La candidature officielle de la Turquie pour rejoindre le groupe des BRICS (Brésil, Russie, Inde, Chine, Afrique du Sud) soulève des inquiétudes au sein de l’OTAN, dont la Turquie est membre. Cet acte marque-t-il une rupture géopolitique avec l’Occident ou une manœuvre habile de Recep Tayyip Erdogan pour équilibrer ses alliances ? France 24 analyse cette dynamique.
Une Diplomatie de Multiples Alliances
Le 11 juin, alors que le président ukrainien Volodymyr Zelensky plaidait pour une aide militaire accrue à Berlin, le ministre turc des Affaires étrangères, Hakan Fidan, était à Moscou pour une rencontre avec Vladimir Poutine. « Nous saluons l’intérêt de la Turquie pour les travaux des BRICS », a affirmé Poutine, soulignant le soutien russe à cette initiative.
Le Parti de la justice et du développement (AKP) de Recep Tayyip Erdogan a confirmé la demande d’adhésion turque cette semaine. « Notre président a exprimé à plusieurs reprises notre souhait de devenir membre des BRICS », a déclaré Omer Celik, porte-parole de l’AKP, ajoutant que le processus suit son cours.
Cette démarche est inédite, car jamais un pays membre de l’OTAN et candidat à l’UE n’avait envisagé de rejoindre les BRICS, un groupe souvent perçu comme un contrepoids à l’ordre occidental dirigé par les États-Unis.
Le Succès Croissant des BRICS
Longtemps considéré comme un forum d’échange sans objectif clair, les BRICS ont pourtant connu une expansion significative ces dernières années.

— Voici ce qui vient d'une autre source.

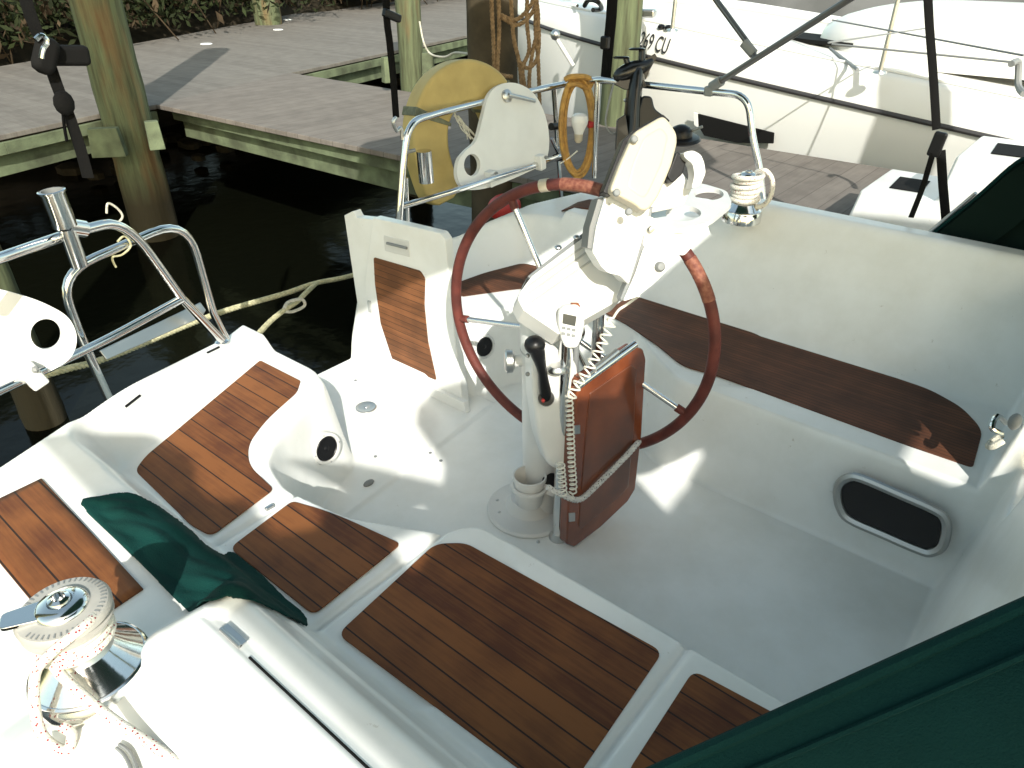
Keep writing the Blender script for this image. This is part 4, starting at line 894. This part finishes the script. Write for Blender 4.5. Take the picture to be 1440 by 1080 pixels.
# main dock across the stern and the finger beside us
mA = zz(-300, 250); mB = zz(0, 190); mC = zz(140, 160); mD = (1.95, 6.45); mE = (4.15, 7.2); mF = zz(655, 50); mG = zz(900, -8)
far = [zz(1000, -55), zz(560, -10), zz(360, 30), zz(185, 62), zz(0, 93), zz(-300, 150)]
md_ = dock('main_dock', [mB, mC, mD, mE, mF, mG, far[0], far[1], far[2], far[3], far[4], far[5], mA], DZ, M['deckmain'], 'wide grey brown plank dock crossing behind the stern at the upper left', [(mA, mB), (mB, mC), (mC, mD), (mE, mF), (mF, mG)])
fd = dock('finger_dock', [(1.97, 6.44), (2.12, 2.9), (2.30, 1.2), (2.45, -5), (4.12, -5), (4.14, 7.19)], DZ+.004, M['deckfin'], 'brown plank finger dock running between the two sailboats', [((2.12, 6.40), (2.20, 2.9)), ((2.20, 2.9), (2.36, 1.2)), ((2.36, 1.2), (2.5, -5)), ((4.08, 7.1), (4.06, -5))])
rb = MB()
for i in range(6): pass
def piling(x, y, r, top, label, lean=(0, 0), bot=-1.6):
    n = 14; vs = []; random.seed(int(x*100+y*7)); ph = random.random()*6
    prof = []
    k = 26
    pts = [V((x+lean[0]*t, y+lean[1]*t, bot+(top-bot)*t)) for t in [i/k for i in range(k+1)]]
    rs = [r*(1.06-.08*i/k+.018*math.sin(i*1.3+ph)+.012*math.sin(i*2.9+ph*2)) for i in range(k+1)]; rs[-1] = r*.93
    return tag(MB().tube(pts, rs, 22).build('piling', M['pile'], None, True, ang=50), label, 'piling', 'wooden dock pilings')
def at_d(px, py, d):
    q = ray(px, py); q = V((q.x, q.y, 0)).normalized()*d; return (CAM.x+q.x, CAM.y+q.y)
pA_ = at_d(150, 60, 8.25); piling(*pA_, .215, 4.2, 'thick green stained piling at the corner of the main dock, left of the finger dock', lean=(.0, .0))
x, y = at_d(693, 100, 5.3); PILED = piling(x, y, .168, 3.7, 'thick dark brown piling behind the white board with old ropes hanging on it')
x, y = at_d(577, 60, 8.9); piling(x, y, .135, 3.8, 'slim rust streaked piling beyond the finger dock behind the black strap')
x, y = at_d(873, 60, 6.9); piling(x, y, .150, 3.6, 'weathered yellow green piling beside the outboard motor and the bow numbers', lean=(.12, .05))
x, y = onZ(378, 34, DZ).x, onZ(378, 34, DZ).y; piling(x, y, .26, 4.0, 'short looking piling on the far edge of the main dock')
x, y = at_d(-12, 400, 4.9); piling(x, y, .12, .55, 'low mossy piling stub in the water at the left edge')
piling(2.62, -2.15, .17, 3.35, 'piling beside the finger dock forward of the white dock steps')
x, y = at_d(815, 80, 9.0); piling(x, y, .11, 1.15, 'pale green mooring post under the bow of the white neighbouring sailboat')
x, y = onZ(403, 30, DZ).x, onZ(403, 30, DZ).y; tag(MB().tube([(x, y+.3, DZ), (x, y+.3, 3)], .035, 10).build('thin_post', mat('rusty_pipe', (.22, .09, .04), .8)), 'thin rusty post on the far edge of the main dock beside the short looking piling', 'post')
PILED.data.materials.clear(); PILED.data.materials.append(M['pile_dark'])
piling(-2.70, 1.30, .235, 6.45, 'tall unseen piling outside the left edge, added to shade the thick corner piling')  # added out of view for the shadow it casts on the corner piling
# brace blocks bolted where beams meet the pilings
for (px, py, d, ry, lab) in ((150, 200, 7.9, 0, 'pale green timber block bolted under the dock left of the thick corner piling'), (217, 190, 7.9, .3, 'small timber block bolted under the dock right of the thick corner piling'), (546, 98, 8.7, .4, 'timber block bolted beside the slim rust streaked piling, left side'), (602, 92, 8.7, -.2, 'timber block bolted beside the slim rust streaked piling, right side')):
    d_ = ray(px, py); hd = math.hypot(d_.x, d_.y); c = CAM+d_*(d/hd)
    tag(MB().box(c, (.30 if px < 200 else .14, .10, .26), Matrix.Rotation(-math.radians(40)+ry, 3, 'Z'), taper=.85).build('brace_block', M['lumber'], None, bevel=.008), lab, 'timber block')
for x, y in ((290, 62), (391, 42), (404, 28)):
    p = onZ(x, y, DZ+.004); tag(MB().lathe([(.10, 0), (.09, .012), (.0005, .014)], p, (0, 0, 1), 9).build('paint_patch', M['board'], None), {290: 'white splash mark on the main dock decking, nearest of three', 391: 'white splash mark on the main dock decking, middle of three', 404: 'small white mark at the far edge of the dock by the thin post'}[x], 'paint mark')
# old ropes on the big piling
og = lambda x, y, d=4.95: CAM+ray(x, y)*(d/math.hypot(ray(x, y).x, ray(x, y).y))
ORP = empty('hanging_rope', tuple(og(740, 120)), 'loops of old tan rope hanging down beside the dark brown piling', 'rope')
for pts in ([(700, -30), (702, 40), (700, 110), (712, 160)], [(717, -30), (722, 50), (731, 95), (738, 190)], [(742, -30), (741, 30), (744, 70), (735, 100), (744, 150)],
            [(750, -30), (757, 30), (748, 78), (744, 120), (747, 190)], [(755, -30), (753, 40), (757, 90), (760, 190)], [(702, 20), (725, 28), (745, 10), (752, -10)], [(705, 24), (728, 35), (748, 18), (756, -5)],
            [(690, -20), (694, 60), (697, 100), (720, 108)], [(728, 84), (742, 96), (756, 80), (758, 40)]):
    MB().twist(spline([og(*p) for p in pts], 8), .013, .07).build('rope_strand', M['oldrope'], ORP)
tag(MB().tube(spline([og(590, 30, 7), og(596, 60, 7), (og(606, 76, 7)), og(625, 80, 6.6), og(640, 74, 6.2), og(662, 76, 5.3)], 7), .008, 7).build('loose_wire', M['rope']), 'thin pale line slung between the slim piling and the thick brown piling', 'wire')
bh = empty('boat_hook', tuple(og(782, 55, 7.2)), 'white pole with a metal tip angled down from the bow of the neighbouring sailboat', 'pole')
MB().tube([og(780, 50, 6.2), og(806, 92, 6.2)], .016, 8).build('pole', M['white'], bh); MB().sphere(og(781, 49, 6.2), .04, 10).build('end_fitting', M['steel_dull'], bh)

# dock steps
stp = empty('dock_steps', (2.85, -.6, DZ), 'white fibreglass two tread dock steps with black grip pads on the finger dock', 'steps')
MB().prism([(2.50, -1.28, DZ+.004), (2.50, -.22, DZ+.004), (3.14, -.22, DZ+.004), (3.14, -1.28, DZ+.004)], (0, 0, .03)).build('flange', M['gel'], stp, True, .01)
prof = [(-.25, DZ+.03), (-.29, .84), (-.31, .85), (-.655, .85), (-.67, .86), (-.70, 1.09), (-.72, 1.10), (-1.13, 1.10), (-1.15, 1.09), (-1.20, DZ+.03)]
MB().prism([(2.55, y, z) for y, z in prof], (.56, 0, 0)).build('body', M['gel'], stp, True, .03, seg=4)
for pc_ in ((2.80, -.48, .853), (2.80, -.90, 1.103)): MB().box(pc_, (.27, .16, .006), Matrix.Rotation(.06, 3, 'Z')).build('grip_pad', M['matblack'], stp, bevel=.002)

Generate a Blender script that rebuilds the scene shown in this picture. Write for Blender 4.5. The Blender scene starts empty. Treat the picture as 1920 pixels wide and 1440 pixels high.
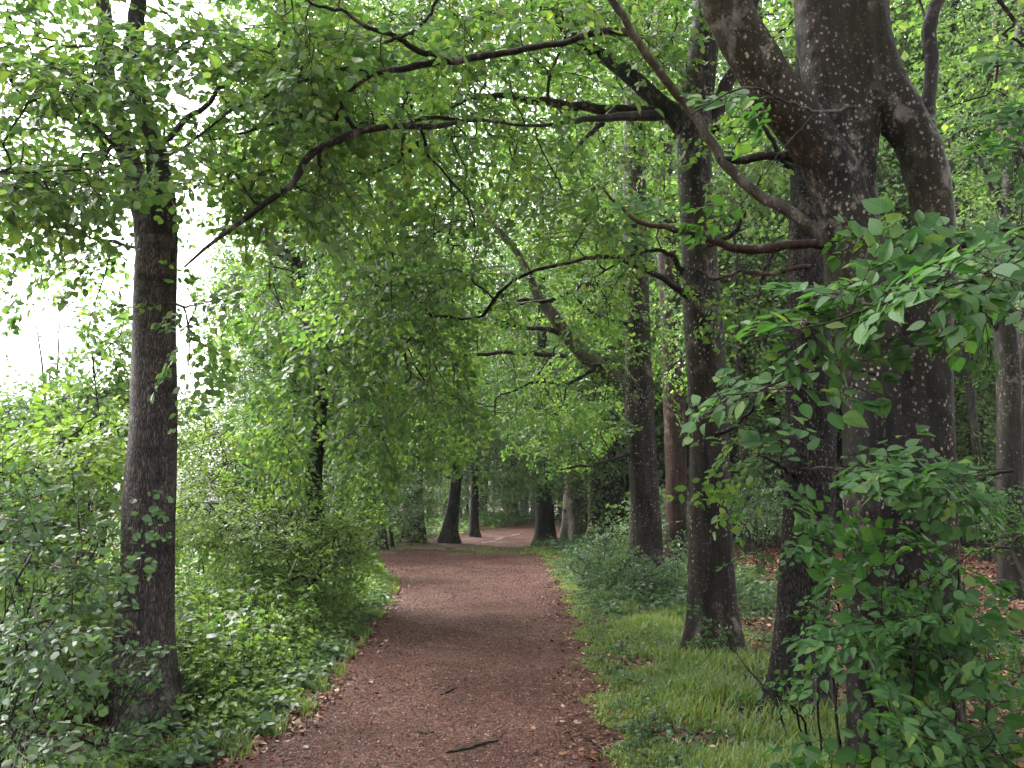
import bpy, math, random
import numpy as np
PI = math.pi
R = math.radians
S = bpy.context.scene
C = S.collection
# ------------------------------------------------------------------ camera
PITCH = R(8.34)
FPX = 1500.0
CAM = np.array([0.0, 0.0, 1.55])
cd = bpy.data.cameras.new("camera"); cam = bpy.data.objects.new("camera", cd); C.objects.link(cam)
cam.location = CAM; cam.rotation_euler = (R(90) + PITCH, 0, 0)
cd.sensor_width = 36; cd.lens = 36 * FPX / 1920; cd.clip_end = 2000; cd.clip_start = 0.05
S.camera = cam
# ------------------------------------------------------------------ light
SUN_EL, SUN_AZ = R(50), R(-52)          # azimuth from +Y towards +X
w = bpy.data.worlds.new("World"); S.world = w; w.use_nodes = True
nt = w.node_tree; bg = nt.nodes['Background']
sky = nt.nodes.new('ShaderNodeTexSky'); sky.sky_type = 'NISHITA'; sky.sun_disc = False
sky.sun_elevation = SUN_EL; sky.sun_rotation = SUN_AZ; sky.dust_density = 6; sky.air_density = 1.0; sky.ozone_density = 1.0
hs = nt.nodes.new('ShaderNodeHueSaturation'); hs.inputs['Saturation'].default_value = 0.22
nt.links.new(sky.outputs[0], hs.inputs['Color']); nt.links.new(hs.outputs[0], bg.inputs[0]); bg.inputs[1].default_value = 0.15
sd = bpy.data.lights.new("sun", 'SUN'); sun = bpy.data.objects.new("sun", sd); C.objects.link(sun)
sd.energy = 1.3; sd.angle = R(65); sd.color = (1, .97, .92)
sun.rotation_euler = (R(90) - SUN_EL, 0, -SUN_AZ + PI)
S.view_settings.view_transform = 'Standard'; S.view_settings.look = 'None'
S.view_settings.exposure = 2.58; S.view_settings.gamma = 1
S.cycles.volume_bounces = 0; S.cycles.max_bounces = 8; S.cycles.diffuse_bounces = 5; S.cycles.glossy_bounces = 2; S.cycles.transmission_bounces = 4
S.cycles.transparent_max_bounces = 4; S.cycles.sample_clamp_indirect = 6; S.cycles.caustics_reflective = False; S.cycles.caustics_refractive = False
# ------------------------------------------------------------------ projection helpers
_fw = np.array([0, math.cos(PITCH), math.sin(PITCH)]); _up = np.array([0, -math.sin(PITCH), math.cos(PITCH)]); _rt = np.array([1., 0, 0])
def P(px, py, Y):
    px, py, Y = np.broadcast_arrays(np.asarray(px, float), np.asarray(py, float), np.asarray(Y, float))
    d = _fw + ((px - 960) / FPX)[..., None] * _rt + ((720 - py) / FPX)[..., None] * _up
    return CAM + d * (Y / d[..., 1])[..., None]
def sst(a, b, x):
    t = np.clip((x - a) / (b - a), 0, 1); return t * t * (3 - 2 * t)
EY = np.array([-30, -6, 0, 4.65, 5.2, 6.0, 7.0, 8.3, 10, 12.5, 15, 18, 21, 24, 26, 28, 31, 35, 40, 46, 52, 58, 66, 80.])
EL = np.array([-2.2, -2, -1.9, -1.78, -1.62, -1.5, -1.52, -1.62, -1.72, -1.85, -2.1, -2.6, -3.4, -4.6, -5.0, -4.6, -3.9, -3.5, -2.6, -1.6, 0.6, 4.2, 10, 20])
ER = np.array([.9, .8, .7, .56, .58, .62, .68, .72, .78, .84, .9, .9, .85, .8, .75, .6, .45, .5, 1.3, 3.2, 6.5, 10.5, 17, 28])
def pathL(y): return np.interp(y, EY, EL)
def pathR(y): return np.interp(y, EY, ER)
def H(x, y):
    x = np.asarray(x, float); y = np.asarray(y, float)
    z = 0.05 * sst(18, 25, y) - 0.42 * sst(26, 33, y) + 0.5 * sst(37, 60, y)
    d = np.maximum(x - pathR(y), pathL(y) - x)
    off = sst(0.0, 1.6, d)
    z = z + off * (0.05 + 0.03 * np.sin(x * 1.7 + 1) * np.cos(y * 1.3) + 0.02 * np.sin(x * 4.1 + y * 3.3))
    z = z + sst(8, 40, x) * 0.5 + 0.012 * np.sin(x * 3.1) * np.sin(y * 2.3 + .5)
    return z - 0.03 * sst(-0.1, -0.6, d)
def G(px, py):
    Y = 5.0
    for _ in range(25):
        p = P(px, py, 10.0); d = (p - CAM) / 10
        t = (H(CAM[0] + d[0] * Y, Y) - CAM[2]) / d[2]; Y = .5 * Y + .5 * min(t, 90)
    return np.array([CAM[0] + d[0] * Y, Y, float(H(CAM[0] + d[0] * Y, Y))])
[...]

Créé en 2009, le groupe a été rejoint par l’Afrique du Sud en 2010, et aujourd’hui, des pays comme l’Égypte, l’Éthiopie, l’Iran et les Émirats arabes unis font également partie du bloc.
Près de 20 autres nations, dont la Turquie, ont exprimé leur volonté de rejoindre cette coalition. Cette expansion rapide divise les membres fondateurs, la Russie et la Chine étant favorables à l’inclusion de nouveaux pays, tandis que le Brésil et l’Inde se montrent plus prudents.
En parallèle, la Nouvelle Banque de Développement (NDB), créée par les BRICS en 2015 pour concurrencer la Banque mondiale et le FMI, voit également son nombre de membres augmenter. L’Algérie, par exemple, a récemment été admise.
Diversification des Alliances pour la Turquie
Selon Asli Aydintasbas, chercheuse à l’Institut Brookings, la candidature de la Turquie aux BRICS ne signifie pas un désengagement de l’Occident, mais plutôt une volonté de diversifier ses partenariats. Les relations de la Turquie avec l’Union européenne sont en stagnation, notamment en raison de différends sur les droits humains. « La Turquie veut élargir ses alliances tout en restant dans l’OTAN », explique-t-elle.
Contradiction au sein de l’OTAN ?
Michel Duclos, ancien ambassadeur de France, estime que la démarche turque ne viole pas les règles de l’OTAN, mais elle est en contradiction avec l’esprit de confiance qui doit régner au sein de l’alliance. « Juridiquement, il n’y a pas de problème, mais cela pourrait affecter la cohésion de l’OTAN », explique-t-il.
L’Occident Perçoit une « Perte de Prestige »
Malgré son appartenance à l’OTAN et ses aspirations européennes, Erdogan entretient une relation complexe avec l’Occident, marquée par des désaccords notoires. Cette candidature aux BRICS reflète son ambition d’asseoir la Turquie en tant que puissance indépendante, prête à explorer de nouveaux horizons géopolitiques.